The paper tackles the problem of evaluating non-rigid registration algorithms without ground truth by proposing a generic method that assesses registration quality based on the specificity of generative statistical models built from the registered images, and validates it by comparing with ground truth anatomical labeling and applying it to compare different algorithms on 3D MR brain data.

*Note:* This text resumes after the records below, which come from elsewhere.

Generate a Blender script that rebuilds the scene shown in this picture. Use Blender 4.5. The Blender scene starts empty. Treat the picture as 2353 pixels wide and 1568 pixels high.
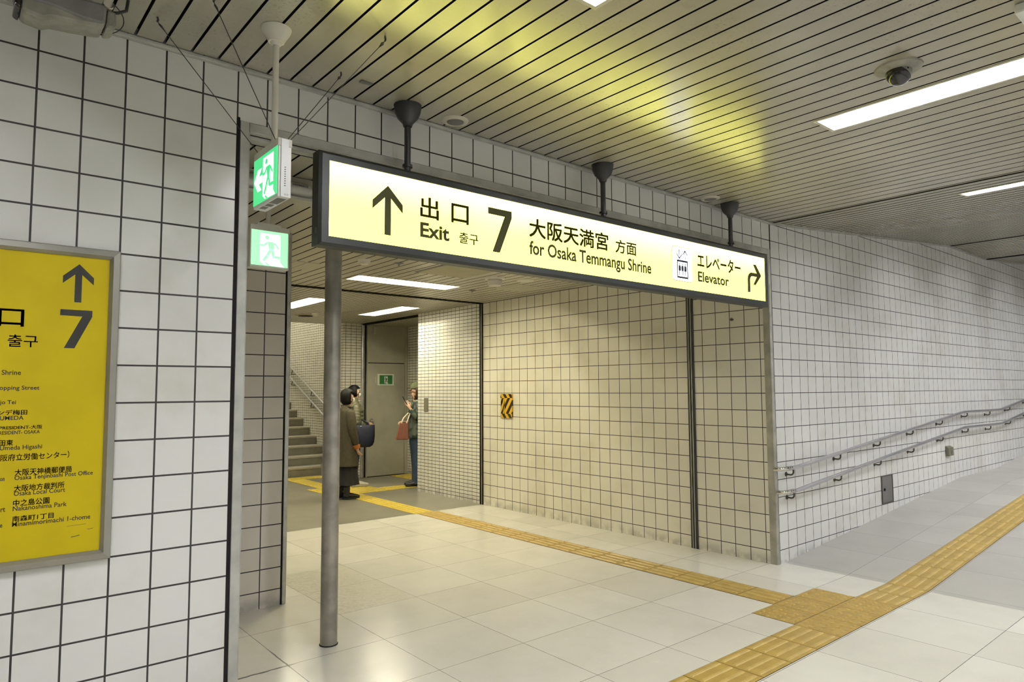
import bpy, bmesh, math, random
from mathutils import Vector, Matrix
random.seed(7)
PI = math.pi
S = bpy.context.scene
COL = S.collection

# ------------------------------------------------------------------ camera, world, exposure
cam = bpy.data.cameras.new('camera')
cam.sensor_fit = 'HORIZONTAL'; cam.sensor_width = 36.0
cam.lens = 36.0 * 1561.0 / 2353.0
cam.clip_start = 0.05; cam.clip_end = 200
camo = bpy.data.objects.new('camera', cam); COL.objects.link(camo)
_y, _p, _r = 6.97832231e-01, 7.12084934e-02, -5.52791627e-03
fwd = Vector((math.sin(_y)*math.cos(_p), math.cos(_y)*math.cos(_p), math.sin(_p)))
rgt = Vector((math.cos(_y), -math.sin(_y), 0)); upv = rgt.cross(fwd)
r2 = rgt*math.cos(_r) + upv*math.sin(_r); u2 = -rgt*math.sin(_r) + upv*math.cos(_r)
M = Matrix((r2, u2, -fwd)).transposed().to_4x4(); M.translation = Vector((0, -3.0875, 1.51))
camo.matrix_world = M
S.camera = camo

wd = bpy.data.worlds.new('world'); S.world = wd; wd.use_nodes = True
wd.node_tree.nodes['Background'].inputs[0].default_value = (0.02, 0.02, 0.022, 1)
wd.node_tree.nodes['Background'].inputs[1].default_value = 1.0
S.view_settings.view_transform = 'Standard'; S.view_settings.look = 'None'
S.view_settings.gamma = 1.0; S.view_settings.use_curve_mapping = False
S.view_settings.exposure = 0.0
S.cycles.use_denoising = True; S.cycles.filter_width = 1.1
S.cycles.max_bounces = 10; S.cycles.diffuse_bounces = 5; S.cycles.glossy_bounces = 4
S.cycles.sample_clamp_indirect = 6.0
LAMP_HALL = (135.0, (0.985, 0.99, 1.02))
LAMP_PASS = (250.0, (1.0, 0.90, 0.61)); LAMP_LOBBY = (140.0, (1.0, 0.92, 0.68))
SIGN_POW = 3.3

# ------------------------------------------------------------------ materials
class NT:
    """tiny helper around a node tree"""
    def __init__(s, name):
        s.m = bpy.data.materials.new(name); s.m.use_nodes = True
        s.t = s.m.node_tree; s.bsdf = s.t.nodes['Principled BSDF']
    def n(s, typ, **kw):
        nd = s.t.nodes.new(typ)
        for k, v in kw.items(): setattr(nd, k, v)
        return nd
    def link(s, a, b): s.t.links.new(a, b)
    def put(s, sock, v):
        if hasattr(v, 'bl_idname') or hasattr(v, 'is_linked'): s.link(v, sock)
        else: sock.default_value = v
    def math(s, op, a, b=0.0, c=0.0):
        nd = s.n('ShaderNodeMath', operation=op)
        s.put(nd.inputs[0], a); s.put(nd.inputs[1], b)
        if op in ('MULTIPLY_ADD', 'WRAP', 'COMPARE', 'SMOOTH_MIN'): s.put(nd.inputs[2], c)
        return nd.outputs[0]
    def ramp(s, v, a, b, c=0.0, d=1.0):
        nd = s.n('ShaderNodeMapRange', interpolation_type='SMOOTHSTEP')
        s.put(nd.inputs[0], v)
        for i, x in enumerate((a, b, c, d)): nd.inputs[i+1].default_value = x
        return nd.outputs[0]
    def pos(s):
        g = s.n('ShaderNodeNewGeometry'); x = s.n('ShaderNodeSeparateXYZ'); s.link(g.outputs['Position'], x.inputs[0])
        return g.outputs['Position'], x.outputs
    def noise(s, vec, scale, detail=3.0, rough=0.55):
        nd = s.n('ShaderNodeTexNoise'); s.link(vec, nd.inputs['Vector'])
        nd.inputs['Scale'].default_value = scale; nd.inputs['Detail'].default_value = detail; nd.inputs['Roughness'].default_value = rough
        return nd.outputs[0]
    def mix(s, f, a, b, mode='MIX'):
        nd = s.n('ShaderNodeMix', data_type='RGBA', blend_type=mode)
        s.put(nd.inputs[0], f)
        s.put(nd.inputs[6], a if hasattr(a, 'is_linked') else (*a, 1)); s.put(nd.inputs[7], b if hasattr(b, 'is_linked') else (*b, 1))
        return nd.outputs[2]
    def scale(s, col, f):
        nd = s.n('ShaderNodeVectorMath', operation='SCALE'); s.link(col, nd.inputs[0]); s.put(nd.inputs[3], f); return nd.outputs[0]
    def comb(s, x, y, z=0.0):
        nd = s.n('ShaderNodeCombineXYZ'); s.put(nd.inputs[0], x); s.put(nd.inputs[1], y); s.put(nd.inputs[2], z); return nd.outputs[0]
    def set(s, **kw):
        for k, v in kw.items(): s.put(s.bsdf.inputs[k.replace('_', ' ')], v)
    def bump(s, h, strength=0.3, dist=0.002, normal=None):
        nd = s.n('ShaderNodeBump'); s.link(h, nd.inputs['Height']); nd.inputs['Strength'].default_value = strength
        nd.inputs['Distance'].default_value = dist
        if normal is not None: s.link(normal, nd.inputs['Normal'])
        s.link(nd.outputs[0], s.bsdf.inputs['Normal'])

def mat(name, col, rough=0.5, metal=0.0, spec=0.5, emit=None, power=0.0, var=0.06, vscale=6.0, speck=0.0):
    k = NT(name)
    k.set(Roughness=rough, Metallic=metal); k.bsdf.inputs['Specular IOR Level'].default_value = spec
    p, _ = k.pos()
    f = k.ramp(k.noise(p, vscale), 0.3, 0.7)
    c = k.mix(f, [x*(1-var) for x in col], [min(1, x*(1+var)) for x in col])
    if speck:
        f2 = k.ramp(k.noise(p, 260.0, 2.0), 0.42, 0.6)
        c = k.mix(k.math('MULTIPLY', f2, speck), c, [x*0.35 for x in col])
    k.link(c, k.bsdf.inputs['Base Color'])
    if emit:
        k.bsdf.inputs['Emission Color'].default_value = (*emit, 1); k.bsdf.inputs['Emission Strength'].default_value = power
    return k.m

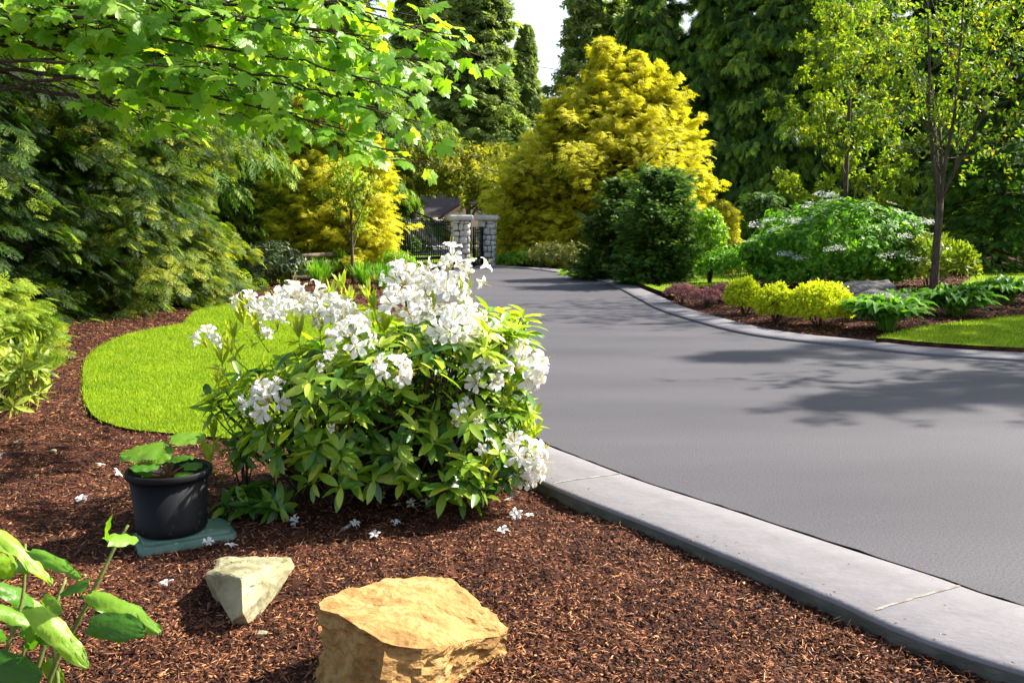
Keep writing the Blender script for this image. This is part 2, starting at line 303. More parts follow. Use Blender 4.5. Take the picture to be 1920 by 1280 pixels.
# asphalt: fine aggregate speckle over broad tone bands
def asphalt_mat():
    m, nt, out = new_mat('asphalt')
    tc = N(nt, 'ShaderNodeTexCoord')
    a = N(nt, 'ShaderNodeTexNoise', Scale=.55, Detail=4.0); mp = N(nt, 'ShaderNodeMapping'); mp.inputs['Scale'].default_value = (.5, 1.6, 1); mp.inputs['Rotation'].default_value = (0, 0, R(-25))
    nt.links.new(tc.outputs['Object'], mp.inputs[0]); nt.links.new(mp.outputs[0], a.inputs['Vector'])
    base = ramp(nt, [(.3, (.054, .052, .060)), (.7, (.082, .077, .086))], a.outputs['Fac'])
    v = N(nt, 'ShaderNodeTexNoise', Scale=95.0, Detail=4.0); nt.links.new(tc.outputs['Object'], v.inputs['Vector'])
    sp = ramp(nt, [(.30, (.35, .35, .37)), (.45, (.9, .9, .9)), (.6, (1.08, 1.07, 1.06)), (.74, (2.0, 1.95, 1.85))], v.outputs['Fac'])
    mx = N(nt, 'ShaderNodeMix', data_type='RGBA', blend_type='MULTIPLY'); mx.inputs[0].default_value = 1
    nt.links.new(base, mx.inputs[6]); nt.links.new(sp, mx.inputs[7])
    p = N(nt, 'ShaderNodeBsdfPrincipled', Roughness=.75); p.inputs['Specular IOR Level'].default_value = .35
    nt.links.new(mx.outputs[2], p.inputs['Base Color'])
    bp = N(nt, 'ShaderNodeBump', Strength=.22, Distance=.004); nt.links.new(v.outputs['Fac'], bp.inputs['Height']); nt.links.new(bp.outputs[0], p.inputs['Normal'])
    nt.links.new(p.outputs[0], out.inputs[0]); return m
M['asphalt'] = asphalt_mat()

# ------------------------------------------------------------------ curves of the drive (traced on the ground plane)
def catmull(P, n):
    P = np.asarray(P, float); P = np.vstack([2 * P[0] - P[1], P, 2 * P[-1] - P[-2]]); out = []
    for i in range(1, len(P) - 2):
        for t in np.linspace(0, 1, n, endpoint=False):
            a, b, c, d = P[i - 1], P[i], P[i + 1], P[i + 2]
            out.append(.5 * ((2 * b) + (c - a) * t + (2 * a - 5 * b + 4 * c - d) * t * t + (3 * b - a - 3 * c + d) * t ** 3))
    out.append(P[-2]); return np.array(out)
def resample(P, n):
    d = np.concatenate([[0], np.cumsum(np.linalg.norm(np.diff(P, axis=0), axis=1))]); s = np.linspace(0, d[-1], n)
    return np.stack([np.interp(s, d, P[:, k]) for k in range(P.shape[1])], 1)
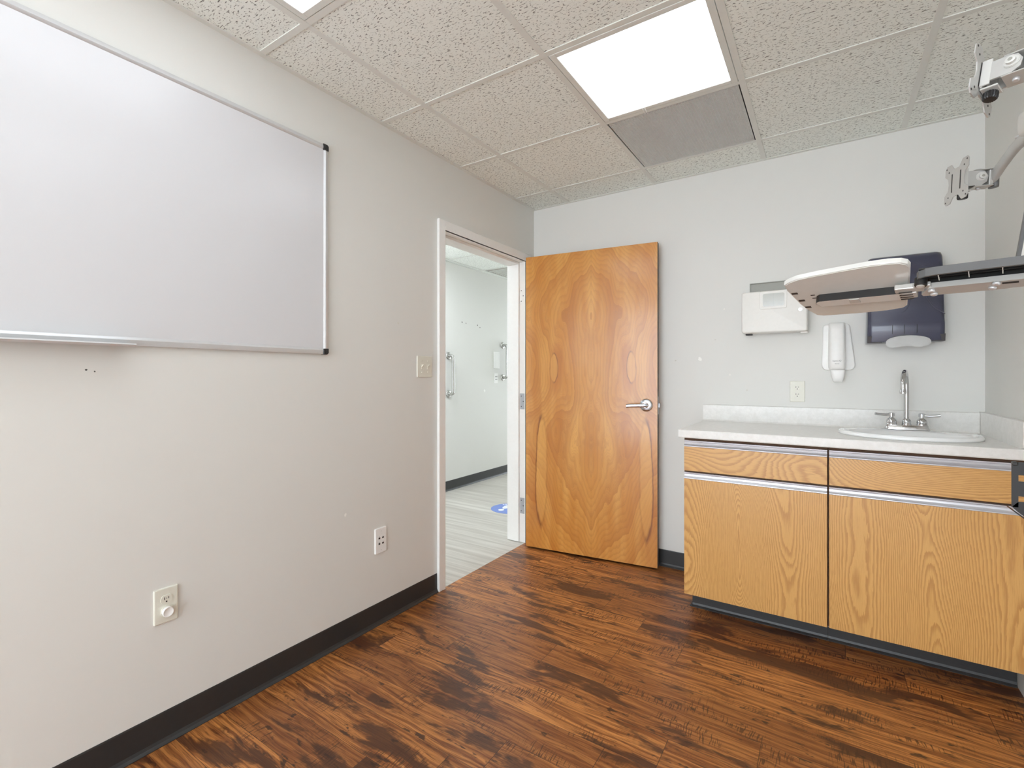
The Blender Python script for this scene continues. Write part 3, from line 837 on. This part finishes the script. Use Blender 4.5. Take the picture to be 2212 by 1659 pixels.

We present a generic method for assessing the quality of non-rigid registration (NRR) algorithms, that does not depend on the existence of any ground truth, but depends solely on the data itself. The data is a set of images. The output of any NRR of such a set of images is a dense correspondence across the whole set. Given such a dense correspondence, it is possible to build various generative statistical models of appearance variation across the set. We show that evaluating the quality of the registration can be mapped to the problem of evaluating the quality of the resultant statistical model. The quality of the model entails a comparison between the model and the image data that was used to construct it. It should be noted that this approach does not depend on the specifics of the registration algorithm used (i.e., whether a groupwise or pairwise algorithm was used to register the set of images), or on the specifics of the modelling approach used. We derive an index of image model specificity that can be used to assess image model quality, and hence the quality of registration. This approach is validated by comparing our assessment of registration quality with that derived from ground truth anatomical labeling. We demonstrate that our approach is capable of assessing NRR reliably without ground truth. Finally, to demonstrate the practicality of our method, different NRR algorithms -- both pairwise and groupwise -- are compared in terms of their performance on 3D MR brain data.